Problem
Let $X\mathcal{A},\mu$ be a $\sigma$-finite measure space. Suppose $f$ is non-negative and integrable. Prove that if $\epsilon>0$, there exists $A\in \mathcal{A}$ such that $\mu(A)<\infty$ and $$\epsilon+\int_A f \ d\mu>\int f \ d\mu.$$
Attempt
First, I will prove two propositions.
Proposition 1: If $f$ is non-negative measurable function, then $$\lim_{n\to \infty} \int \min(f,n) \rightarrow \int f$$
Proof: Note that $\min(f,n)$ increases to $f$ so the result follows from the monotone convergence theorem.
Proposition 2: Suppose $\mu$ is $\sigma$-finite and $f$ is integrable. Then given $\epsilon>$, there exists $\delta$ such that $$\int_A |f(x)| \ d\mu < \epsilon,$$ whenever $\mu(A)<\delta$.

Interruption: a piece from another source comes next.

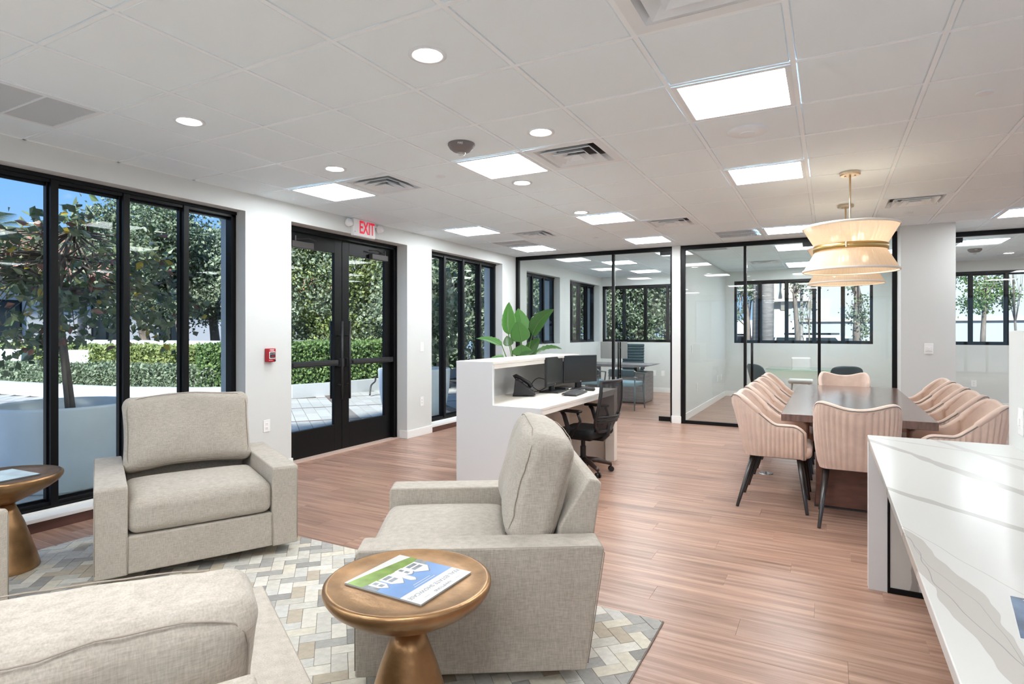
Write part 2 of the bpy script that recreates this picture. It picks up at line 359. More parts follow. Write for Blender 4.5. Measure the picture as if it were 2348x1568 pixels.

Proof: Given $\epsilon>0$, from proposition $1$ we may find $n_0$ such that $\int_A |f(x)| \ d\mu – \int_A \min(|f(x)|,n_0) \ d\mu<\frac{\epsilon}{2}.$ Take $\delta<\frac{\epsilon}{2n_0}$. then:
\begin{align*}
\int_A |f(x)|&=\int_A |f(x)| -\min(|f(x)|,n_0)\ d\mu+\int_A \min(|f(x)|,n_0)\ d\mu \\
&< \frac{\epsilon}{2}+n\mu(A) \\
&<\epsilon,
\end{align*}
as soon as $\mu(A)<\delta$.
Finally we prove the result. $\epsilon>0$, use proposition $2$ to insure that $\int_B f\ d\mu <\epsilon$ whenever $\mu(B)<\delta$. Let $B^c=A$. Then
\begin{align*}
\int f \ f\mu&=\int_A f\ d\mu+\int_B f\ d\mu \\
&<\int_A f \ f\mu+\epsilon,
\end{align*}
as desired.
Concerns
For proposition $2$ as well as for the problem, I did not use $\sigma$-finiteness. I cannot see anything wrong with proposition $2$. However, in my solution to the problem, I have not guaranteed that such sets (i.e $B$ such that $\mu(B)<\delta$) actually exist. Please let me know what I did wrong here.
Best Answer
In light of David's comment I redid the problem as follows. Let me know how I did.
Since $\mu$ is $\sigma$-finite, we may find a countable sequence $(E_k)$ with $\mu(E_k)<\infty$ for all $k$ so that $X=\bigcup E_k$. Let $A_n=\bigcup_{k=1}^{n} E_k$. Then $\bigcup A_n$, $\mu(A_n)<\infty$ and $A_n \subset A_{n+1}$. Since $f$ is integrable, we may find an increasing sequence $(g_n)$ of simple functions so that $\int g_n \rightarrow \int f$ and $g_n<f$ for all $n$. This also implies that $\int g_n \chi_{A_n} \rightarrow \int f$ and $g_n\chi_{A_n}<f\chi_{A_n}$. Thus, given $\epsilon>0$, we have for some $n_0$, $$\int f<\epsilon + \int g_{n_0} \chi_{A_{n_0}}<\epsilon+\int_{A_{n_0}} f.$$ Since $\mu(A_{n_0})<\infty,$ we have the result.